The Factory X standout has leaned quite a bit from his head coach Marc Montoya to help with his mental and physical balance ahead of the matchup with Bontorin.

Royval is well aware that he has a difficult time focusing on individual tasks. Not only that, he has had troubles keeping his focus on tasks until the very end. When he sees a proverbial finish line, he wants to cross it as quickly as possible. But certain training days with Montoya have made him realize there’s more to life than sprinting over that line.

“That happens a lot in my fights, too — I need to get busy,” Royval explained. “I’m doing a lot more busy work than I need to do when I fight. I can dial it back a bit, throw the better shots instead of landing 100 shots, or landing as many shots as possible.

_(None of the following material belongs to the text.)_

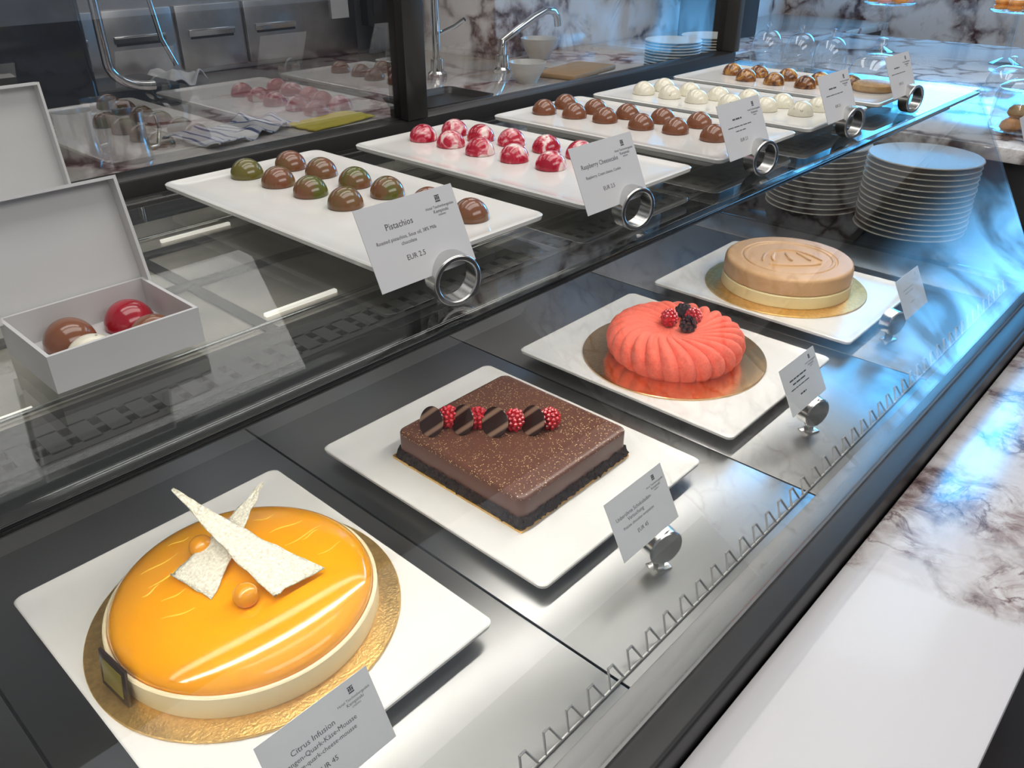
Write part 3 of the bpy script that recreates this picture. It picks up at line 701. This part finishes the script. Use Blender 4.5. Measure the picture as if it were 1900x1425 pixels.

“I’ll credit Coach Marc, because I was telling him that I wanted to work on my balance for this fight, and be more balanced of a fighter mentally. Like, literally balanced. He had me walk around the edge of the gym — and it was this cool metaphoric moment — and I’m walking around the perimeter the entire time, and as I’m reaching the end, and I’m staying kind of focused, and we’re almost there and I’m rushing the end, kind of falling off, which is where I mess up the most.

“Always at the end, I would rush. And he goes, ‘You need to stay focused, one step at a time, especially when we’re getting close to the finish. Like the Pantoja fight, you’re close to the end, you almost have this guy out of there, and you’re rushing instead of taking one step at a time. You’re dropping the ball at the end.’ I don’t think he meant for it to be this metaphoric thing, or maybe he did have this Yoda mindset, but he was able to break down a physical problem I was having and a mental problem I was having. It was a cool moment, but also an eye-opening moment.”

Royval’s opponent, Bontorin, will look to pick up his second straight victory on Saturday. After losses to Ray Borg and Kara-France, Bontorin scored his third octagon win over Matt Schnell at UFC 262 this past May.

Winning is certainly the goal for Royval, but he wants to show that he’s more than a surefire “Fight of the Night” nominee as a competitor.

“I think about it all day,” Royval stated. “I can finish this guy a million different ways. I see this fight playing out a million different ways, for sure. And it’ll play out on what he does: If he comes out super aggressive, then he’s going to melt himself. I’m going to whoop his ass quick. But I want to pick him apart, I want to be smarter, and I want to gain a little bit of knowledge. I want to gain time in the UFC octagon, and I want to show and gain maturity as a fighter.

“And if I get to a third round, I’ll just knock him the f*ck out.”